NORMAN BIRNBAUM: Não tenho razão para acreditar que as eleições e os sistemas políticos brasileiros ou bolivianos não sejam democráticos. Mas, tendo em mente a atual ordem econômica global, não sabemos se os latino-americanos podem exercitar seus direitos democráticos livremente nem se os países da região podem exercer sua soberania. Isso em razão da intervenção dos chamados "mestres" dos mercados financeiros nos processos democráticos nacionais. Assim, a democracia interna latino-americana acaba sendo limitada pela falta de democracia existente no controle do mercado internacional. As escolhas dos povos latino-americanos são constantemente ameaçadas pelo setor bancário internacional.

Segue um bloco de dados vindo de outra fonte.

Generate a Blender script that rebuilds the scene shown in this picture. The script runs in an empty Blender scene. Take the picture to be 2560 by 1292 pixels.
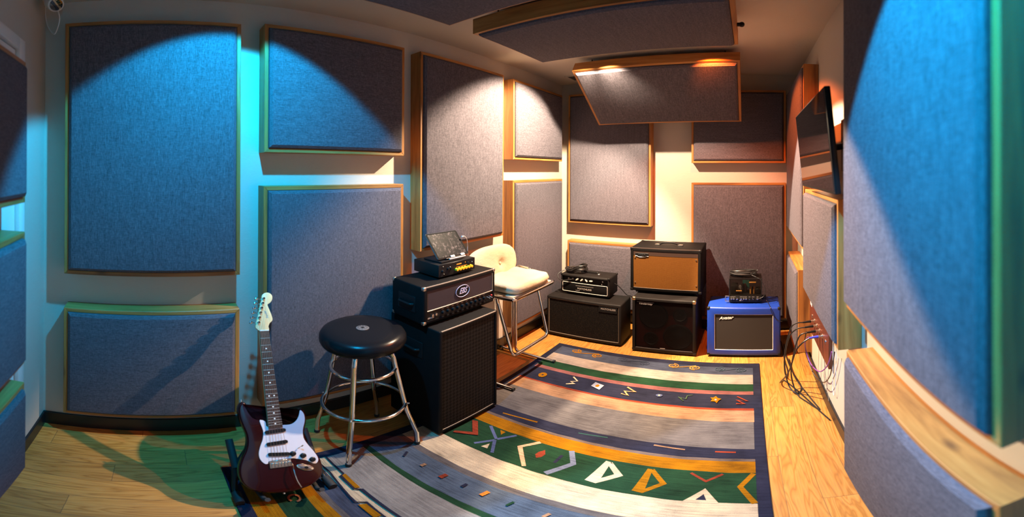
import bpy, bmesh, math, random
from mathutils import Vector, Matrix, Euler, noise
random.seed(7)
PI = math.pi
C = bpy.context.scene.collection
SC = bpy.context.scene

# ------------------------------------------------------------------ camera, world, exposure, lamps
W0, H0 = 2560, 1292
FPX = 943.486                      # pixels per radian of the stitched panorama
cam = bpy.data.cameras.new('camera'); cam.type = 'PANO'
cam.panorama_type = 'EQUIRECTANGULAR'
cam.longitude_min, cam.longitude_max = -W0 / 2 / FPX, W0 / 2 / FPX
cam.latitude_max = 421.833 / FPX
cam.latitude_min = -(H0 - 421.833) / FPX
cam.clip_start = 0.01; cam.clip_end = 60
cam.lens = 50
cam.dof.use_dof = True; cam.dof.focus_distance = 2.7; cam.dof.aperture_fstop = 4.2
camo = bpy.data.objects.new('camera', cam); C.objects.link(camo)
YAW = PI / 2 - (W0 / 2 - 389.578) / FPX
w2c = Matrix.Rotation(0.0005, 3, 'Y') @ Matrix.Rotation(-0.0050, 3, 'X')
camo.matrix_world = Matrix.Translation((0, 0, 1.5417)) @ (w2c.inverted() @ Matrix.Rotation(YAW, 3, 'Z') @ Matrix.Rotation(PI / 2, 3, 'X')).to_4x4()
SC.camera = camo

wd = bpy.data.worlds.new('world'); SC.world = wd; wd.use_nodes = True
wd.node_tree.nodes['Background'].inputs[0].default_value = (0.02, 0.02, 0.025, 1)
wd.node_tree.nodes['Background'].inputs[1].default_value = 0.3
SC.view_settings.view_transform = 'Standard'
SC.view_settings.look = 'None'
SC.view_settings.exposure = 0.0
SC.view_settings.gamma = 1.0
SC.view_settings.use_curve_mapping = False

LAMPS = [  # fixture position, colour, then its beams: (direction, half cone in degrees, blend, watts)
    ((-1.06, 2.42, 2.395), (1.0, 0.77, 0.53), (((-0.45, 0.02, -1), 57, 0.32, 540), ((0.22, 0.42, -1), 46, 0.50, 270), ((0.735, -0.30, -1), 34.6, 0.10, 800))),
    ((-0.29, 2.45, 2.395), (1.0, 0.16, 0.025), (((0.15, 0.04, -1), 63, 0.20, 125),)),
    ((-1.10, 0.37, 2.395), (0.0, 0.48, 1.0), (((-0.46, -0.03, -1), 50, 0.14, 225),)),
    ((-0.32, 0.42, 2.395), (0.0, 0.47, 1.0), (((0.49, 0.05, -1), 39, 0.10, 400),)),
]

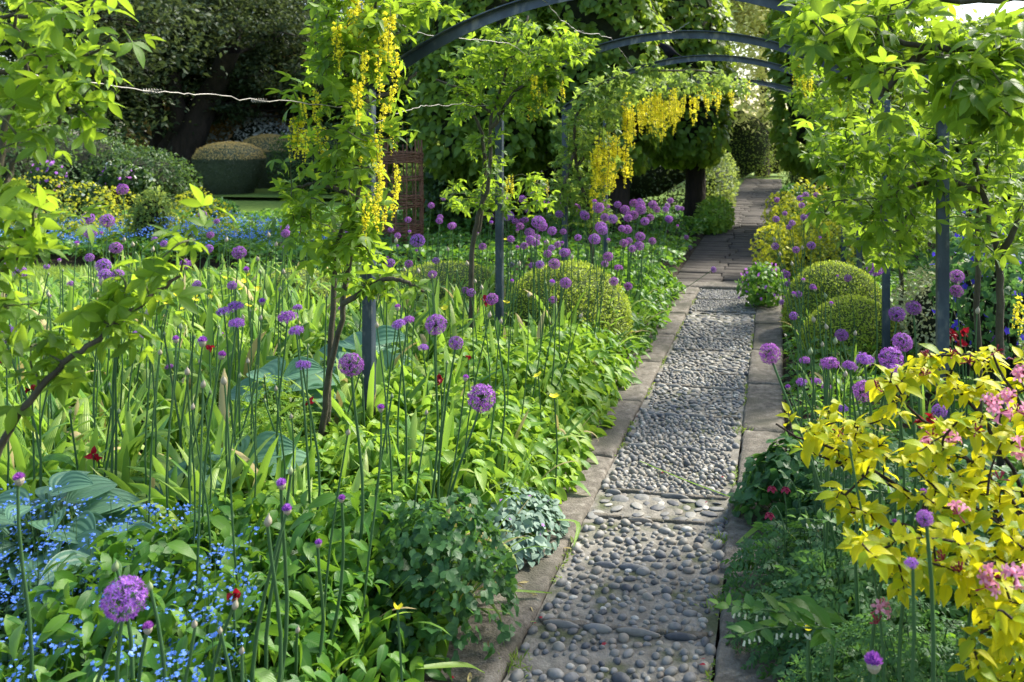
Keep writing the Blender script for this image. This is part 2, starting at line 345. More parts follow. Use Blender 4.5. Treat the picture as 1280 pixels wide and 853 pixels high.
def pebblemat():
    m, n, out = newmat('pebble'); L = n.links
    geo = N(n, 'ShaderNodeNewGeometry'); tc = N(n, 'ShaderNodeTexCoord')
    r = ramp(n, [(0, (.05, .053, .06)), (.2, (.10, .105, .115)), (.45, (.165, .168, .17)), (.66, (.22, .217, .205)), (.8, (.19, .165, .135)), (.92, (.30, .285, .25)), (1, (.52, .5, .45))], geo.outputs['Random Per Island'])
    nz = N(n, 'ShaderNodeTexNoise'); nz.inputs['Scale'].default_value = 60; nz.inputs['Detail'].default_value = 6; L.new(tc.outputs['Object'], nz.inputs['Vector'])
    mp = N(n, 'ShaderNodeMapRange'); mp.inputs['To Min'].default_value = .65; mp.inputs['To Max'].default_value = 1.35; L.new(nz.outputs[0], mp.inputs[0])
    mul = N(n, 'ShaderNodeVectorMath', operation='SCALE'); L.new(r.outputs[0], mul.inputs[0]); L.new(mp.outputs[0], mul.inputs['Scale'])
    # lime and dust that settled on the stones
    nz2 = N(n, 'ShaderNodeTexNoise'); nz2.inputs['Scale'].default_value = 16; nz2.inputs['Detail'].default_value = 8; L.new(tc.outputs['Object'], nz2.inputs['Vector'])
    r2 = ramp(n, [(.42, (0, 0, 0)), (.66, (.8, .8, .8))], nz2.outputs[0])
    mx = N(n, 'ShaderNodeMix', data_type='RGBA'); L.new(r2.outputs[0], mx.inputs[0]); L.new(mul.outputs[0], mx.inputs[6]); mx.inputs[7].default_value = (.25, .235, .195, 1)
    p = N(n, 'ShaderNodeBsdfPrincipled'); L.new(mx.outputs[2], p.inputs['Base Color']); p.inputs['Roughness'].default_value = .62; p.inputs['Specular IOR Level'].default_value = .35
    b = N(n, 'ShaderNodeBump'); b.inputs['Strength'].default_value = .3; b.inputs['Distance'].default_value = .002; L.new(nz.outputs[0], b.inputs['Height']); L.new(b.outputs[0], p.inputs['Normal'])
    L.new(p.outputs[0], out.inputs[0]); return m
M_PEB = pebblemat()

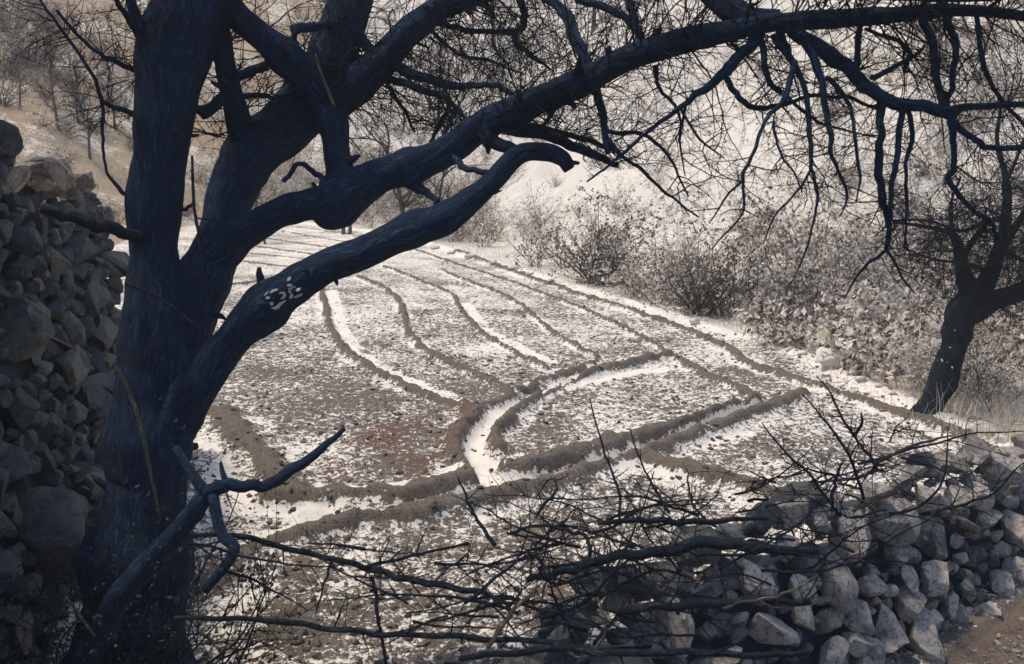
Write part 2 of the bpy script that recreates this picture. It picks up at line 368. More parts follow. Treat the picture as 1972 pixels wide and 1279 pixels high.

Este mina a capacidade de decisão dos latino-americanos, indicando que, se um candidato quiser aplicar dinheiro demais nas necessidades sociais do país, não dando a "atenção necessária" às regras das finanças internacionais -equilíbrio da balança comercial, pagamento de juros etc.-, a população sofrerá as conseqüências desses atos de seus dirigentes. Sem dúvida, trata-se de um tipo de interferência externa.

(Norman Birnbaum, expoente da esquerda americana, é professor emérito da Universidade de Georgetown (EUA)).

(*)Repórteres do jornal Folha de S. Paulo. Textos publicados na edição de 25/12/2005.